Stanbic Bank Zambia Reinforces Commitment to Mining and Energy Growth through Regional Integration 1Mining in Zambia Economy 

Stanbic Bank Zambia Reinforces Commitment to Mining and Energy Growth through Regional Integration

Stanbic Bank Zambia has reaffirmed its strategic commitment to advancing Africa’s mining and energy sectors through regional integration and private sector-led investment.

The bank demonstrated this commitment by joining its sister institution, Standard Bank DRC, at the 2025 DRC Mining Week held in Lubumbashi.

The event, one of Africa’s leading mining forums, brought together stakeholders from mining, energy, infrastructure, and finance sectors to discuss the future of the Democratic Republic of Congo’s mining industry and its connection to the broader continent.

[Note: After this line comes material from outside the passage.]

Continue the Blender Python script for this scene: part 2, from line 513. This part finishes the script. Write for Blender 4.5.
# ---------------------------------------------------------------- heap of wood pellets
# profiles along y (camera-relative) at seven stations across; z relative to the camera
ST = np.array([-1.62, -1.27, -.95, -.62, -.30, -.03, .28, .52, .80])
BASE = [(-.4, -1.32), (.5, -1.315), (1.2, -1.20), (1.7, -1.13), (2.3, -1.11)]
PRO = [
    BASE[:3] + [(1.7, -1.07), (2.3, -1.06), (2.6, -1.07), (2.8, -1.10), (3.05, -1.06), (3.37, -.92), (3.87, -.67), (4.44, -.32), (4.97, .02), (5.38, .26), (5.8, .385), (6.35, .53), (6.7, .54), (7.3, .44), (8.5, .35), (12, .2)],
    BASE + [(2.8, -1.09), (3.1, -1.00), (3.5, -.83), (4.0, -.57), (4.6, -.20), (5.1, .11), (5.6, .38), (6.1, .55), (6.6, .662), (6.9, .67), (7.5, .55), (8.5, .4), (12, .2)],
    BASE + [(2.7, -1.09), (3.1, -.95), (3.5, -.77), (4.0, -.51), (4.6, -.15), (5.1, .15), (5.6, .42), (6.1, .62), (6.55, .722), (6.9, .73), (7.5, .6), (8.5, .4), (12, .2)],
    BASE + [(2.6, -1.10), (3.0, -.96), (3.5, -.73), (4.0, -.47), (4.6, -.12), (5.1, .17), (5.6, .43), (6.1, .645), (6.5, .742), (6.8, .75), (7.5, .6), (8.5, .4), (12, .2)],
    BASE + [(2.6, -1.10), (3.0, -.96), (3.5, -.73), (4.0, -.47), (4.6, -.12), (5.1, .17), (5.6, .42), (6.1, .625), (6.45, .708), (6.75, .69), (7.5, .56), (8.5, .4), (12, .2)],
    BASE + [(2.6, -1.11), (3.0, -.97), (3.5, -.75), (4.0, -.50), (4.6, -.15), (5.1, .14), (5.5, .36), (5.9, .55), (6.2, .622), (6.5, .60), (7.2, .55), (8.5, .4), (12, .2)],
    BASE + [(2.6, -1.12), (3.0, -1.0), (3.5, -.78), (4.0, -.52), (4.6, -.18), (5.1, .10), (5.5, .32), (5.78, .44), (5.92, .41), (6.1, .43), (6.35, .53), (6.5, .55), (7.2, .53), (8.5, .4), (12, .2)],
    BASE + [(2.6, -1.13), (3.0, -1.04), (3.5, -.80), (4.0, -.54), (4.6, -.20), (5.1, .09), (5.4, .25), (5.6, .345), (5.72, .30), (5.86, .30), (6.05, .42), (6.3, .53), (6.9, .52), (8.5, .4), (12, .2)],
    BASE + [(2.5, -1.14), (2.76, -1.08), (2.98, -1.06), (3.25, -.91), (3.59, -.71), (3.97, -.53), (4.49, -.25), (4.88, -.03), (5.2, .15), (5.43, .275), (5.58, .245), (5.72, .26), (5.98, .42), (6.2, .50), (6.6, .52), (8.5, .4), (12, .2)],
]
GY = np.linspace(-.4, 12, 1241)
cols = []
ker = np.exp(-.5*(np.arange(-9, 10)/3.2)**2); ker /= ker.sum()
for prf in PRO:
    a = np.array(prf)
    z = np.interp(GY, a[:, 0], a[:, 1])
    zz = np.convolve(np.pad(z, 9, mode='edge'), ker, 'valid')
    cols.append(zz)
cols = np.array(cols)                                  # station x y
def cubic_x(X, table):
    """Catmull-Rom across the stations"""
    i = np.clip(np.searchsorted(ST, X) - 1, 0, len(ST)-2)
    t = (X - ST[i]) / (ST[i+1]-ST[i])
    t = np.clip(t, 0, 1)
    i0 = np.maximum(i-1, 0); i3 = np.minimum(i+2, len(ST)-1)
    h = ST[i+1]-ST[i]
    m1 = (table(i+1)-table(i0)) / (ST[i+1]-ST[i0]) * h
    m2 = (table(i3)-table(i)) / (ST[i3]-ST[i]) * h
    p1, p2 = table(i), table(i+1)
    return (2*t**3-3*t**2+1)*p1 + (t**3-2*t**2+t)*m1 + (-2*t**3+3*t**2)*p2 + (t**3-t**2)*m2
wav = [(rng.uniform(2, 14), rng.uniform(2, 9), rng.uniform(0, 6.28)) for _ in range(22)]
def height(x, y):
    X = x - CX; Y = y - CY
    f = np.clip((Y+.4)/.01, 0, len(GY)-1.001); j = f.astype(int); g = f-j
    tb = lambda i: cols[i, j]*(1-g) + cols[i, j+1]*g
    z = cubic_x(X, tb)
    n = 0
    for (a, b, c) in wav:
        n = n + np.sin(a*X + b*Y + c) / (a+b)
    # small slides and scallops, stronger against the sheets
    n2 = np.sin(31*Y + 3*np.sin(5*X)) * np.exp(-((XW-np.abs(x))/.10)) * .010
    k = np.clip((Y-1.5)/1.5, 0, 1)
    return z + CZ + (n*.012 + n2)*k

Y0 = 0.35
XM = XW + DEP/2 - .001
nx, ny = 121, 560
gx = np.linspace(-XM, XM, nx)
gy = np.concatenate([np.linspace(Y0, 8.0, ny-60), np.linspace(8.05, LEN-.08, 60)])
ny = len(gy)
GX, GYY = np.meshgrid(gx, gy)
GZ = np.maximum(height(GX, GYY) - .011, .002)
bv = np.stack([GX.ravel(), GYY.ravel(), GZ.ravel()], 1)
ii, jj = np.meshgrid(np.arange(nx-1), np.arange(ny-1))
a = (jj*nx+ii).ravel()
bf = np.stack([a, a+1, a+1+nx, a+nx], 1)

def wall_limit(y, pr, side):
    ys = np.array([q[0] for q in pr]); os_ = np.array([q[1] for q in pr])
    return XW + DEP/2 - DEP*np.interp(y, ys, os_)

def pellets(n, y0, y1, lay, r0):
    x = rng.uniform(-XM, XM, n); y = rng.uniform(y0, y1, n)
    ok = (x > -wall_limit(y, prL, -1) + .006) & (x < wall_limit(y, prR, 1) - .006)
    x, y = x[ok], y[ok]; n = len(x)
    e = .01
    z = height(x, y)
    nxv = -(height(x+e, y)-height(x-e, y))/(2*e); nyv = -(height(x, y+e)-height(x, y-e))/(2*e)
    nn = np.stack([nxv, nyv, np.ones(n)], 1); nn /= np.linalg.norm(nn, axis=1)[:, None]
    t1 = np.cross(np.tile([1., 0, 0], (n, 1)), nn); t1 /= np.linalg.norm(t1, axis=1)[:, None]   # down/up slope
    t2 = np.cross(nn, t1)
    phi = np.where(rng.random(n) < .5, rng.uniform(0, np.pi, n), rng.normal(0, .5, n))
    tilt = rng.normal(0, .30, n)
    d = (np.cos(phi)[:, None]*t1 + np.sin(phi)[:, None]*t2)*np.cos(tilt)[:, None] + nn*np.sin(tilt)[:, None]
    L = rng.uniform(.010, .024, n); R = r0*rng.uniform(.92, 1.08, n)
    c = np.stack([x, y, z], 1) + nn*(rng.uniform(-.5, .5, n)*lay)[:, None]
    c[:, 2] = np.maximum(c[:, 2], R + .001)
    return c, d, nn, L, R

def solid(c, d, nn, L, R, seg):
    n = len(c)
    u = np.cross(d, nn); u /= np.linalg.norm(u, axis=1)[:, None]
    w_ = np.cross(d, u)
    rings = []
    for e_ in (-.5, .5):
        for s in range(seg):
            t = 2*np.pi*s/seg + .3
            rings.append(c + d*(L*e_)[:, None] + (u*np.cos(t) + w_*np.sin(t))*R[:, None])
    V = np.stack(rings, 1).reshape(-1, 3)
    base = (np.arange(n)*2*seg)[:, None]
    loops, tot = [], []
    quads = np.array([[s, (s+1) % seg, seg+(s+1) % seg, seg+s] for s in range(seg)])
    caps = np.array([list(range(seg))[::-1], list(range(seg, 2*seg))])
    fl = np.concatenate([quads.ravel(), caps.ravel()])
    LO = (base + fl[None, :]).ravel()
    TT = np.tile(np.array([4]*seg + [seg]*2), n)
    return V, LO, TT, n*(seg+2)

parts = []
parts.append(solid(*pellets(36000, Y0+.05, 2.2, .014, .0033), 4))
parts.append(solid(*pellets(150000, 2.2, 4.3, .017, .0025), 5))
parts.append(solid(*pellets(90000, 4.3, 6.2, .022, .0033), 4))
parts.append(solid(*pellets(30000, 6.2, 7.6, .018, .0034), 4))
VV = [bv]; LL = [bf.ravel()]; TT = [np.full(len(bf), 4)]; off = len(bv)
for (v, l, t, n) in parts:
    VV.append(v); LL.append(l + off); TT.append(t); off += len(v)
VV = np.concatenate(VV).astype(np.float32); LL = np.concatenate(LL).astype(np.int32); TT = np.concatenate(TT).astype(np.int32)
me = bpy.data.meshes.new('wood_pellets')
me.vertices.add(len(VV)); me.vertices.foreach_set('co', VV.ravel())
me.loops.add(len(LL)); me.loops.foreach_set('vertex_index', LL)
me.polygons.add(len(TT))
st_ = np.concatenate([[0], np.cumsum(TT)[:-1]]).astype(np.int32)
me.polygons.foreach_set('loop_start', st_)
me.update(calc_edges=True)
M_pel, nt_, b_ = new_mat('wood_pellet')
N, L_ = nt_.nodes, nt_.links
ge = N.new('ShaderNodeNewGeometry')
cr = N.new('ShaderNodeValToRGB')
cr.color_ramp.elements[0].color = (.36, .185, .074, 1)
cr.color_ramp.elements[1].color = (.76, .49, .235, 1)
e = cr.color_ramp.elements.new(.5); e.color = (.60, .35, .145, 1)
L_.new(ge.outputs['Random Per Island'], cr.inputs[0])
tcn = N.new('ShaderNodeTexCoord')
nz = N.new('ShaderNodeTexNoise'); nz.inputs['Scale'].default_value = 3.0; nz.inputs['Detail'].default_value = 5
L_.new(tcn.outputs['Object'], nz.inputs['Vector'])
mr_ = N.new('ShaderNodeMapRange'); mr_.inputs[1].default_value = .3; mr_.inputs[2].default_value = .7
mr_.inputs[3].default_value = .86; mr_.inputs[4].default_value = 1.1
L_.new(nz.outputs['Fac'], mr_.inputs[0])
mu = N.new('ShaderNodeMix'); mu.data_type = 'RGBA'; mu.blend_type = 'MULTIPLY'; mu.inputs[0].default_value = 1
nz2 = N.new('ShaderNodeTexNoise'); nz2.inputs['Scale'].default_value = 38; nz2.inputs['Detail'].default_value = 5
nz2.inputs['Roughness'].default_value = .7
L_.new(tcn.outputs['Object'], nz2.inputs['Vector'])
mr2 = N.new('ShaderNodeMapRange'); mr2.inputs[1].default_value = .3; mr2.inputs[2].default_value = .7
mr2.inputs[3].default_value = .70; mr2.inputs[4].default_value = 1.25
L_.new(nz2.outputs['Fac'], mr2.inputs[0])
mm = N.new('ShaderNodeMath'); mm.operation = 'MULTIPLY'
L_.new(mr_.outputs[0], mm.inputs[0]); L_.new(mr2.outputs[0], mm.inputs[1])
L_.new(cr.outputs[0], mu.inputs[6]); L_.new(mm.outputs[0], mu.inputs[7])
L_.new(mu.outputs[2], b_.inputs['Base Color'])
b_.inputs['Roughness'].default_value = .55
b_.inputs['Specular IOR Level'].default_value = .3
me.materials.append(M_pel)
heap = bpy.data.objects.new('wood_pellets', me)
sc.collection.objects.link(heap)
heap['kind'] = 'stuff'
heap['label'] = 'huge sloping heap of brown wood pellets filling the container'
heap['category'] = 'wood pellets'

Stanbic Bank’s participation highlights the wider Standard Bank Group’s ambition to drive sustainable development across Africa by mobilizing capital collaboratively and sharing expertise.

Speaking at the event, Ms. Namakuka Sichone, Senior Vice President for Mining and Metals at Stanbic Zambia, explained that the bank supports mining growth across the Copperbelt and Katanga regions by financing large-scale operations and facilitating cross-border trade.

“As a bank dedicated to driving Africa’s growth, we leverage our cross-border capabilities to connect capital with transformative mining and infrastructure projects,” Ms. Sichone said.

“Zambia and the DRC have much to learn from each other—especially in scaling copper production and modernizing mining systems.”

Last year, Zambia produced over 820,000 metric tonnes of copper, while the DRC’s output rose to 3.3 million tonnes, up from 2.84 million tonnes in 2023. Ms. Sichone noted that Zambia could benefit from the DRC’s recent expansion experience as it strives to meet its production target of three million tonnes annually.

She also highlighted the growing importance of the energy sector in supporting mining operations and regional industrialization.

Zambia continues to supply power to parts of the DRC mining sector, underscoring the critical role of cross-border energy infrastructure and investment.

“Power remains a vital enabler of mining activity. We are increasing investments in renewables and advocating for diversification through hydro, solar, and embedded energy sources,” she stated.

Ms. Sichone referenced Stanbic’s significant investment in the 100MW Chisamba Solar PV Project, developed in partnership with GreenCo and Kariba North Bank, as a model for sustainable public-private collaboration. This project is the largest grid-connected solar development in Zambia’s history.

Stanbic Bank also showcased its cash management facilities at the Kasumbalesa border, facilitating cash collections and deposits for clients conducting physical transactions despite the global trend toward digitization.

“Cross-border capabilities and regional financial services are essential to unlocking value across Africa’s mining belts,” Ms. Sichone emphasized.

She added that Stanbic Zambia, through the broader Standard Bank network, is well-positioned to support clients operating across borders.

Addressing the continent’s growing energy deficit, Ms. Sichone called for an accelerated rollout of renewable energy projects, stressing the need for private sector involvement and regional policy harmonization.

“Homegrown solutions and diversified energy sources are key to addressing SADC’s current power challenges,” she concluded.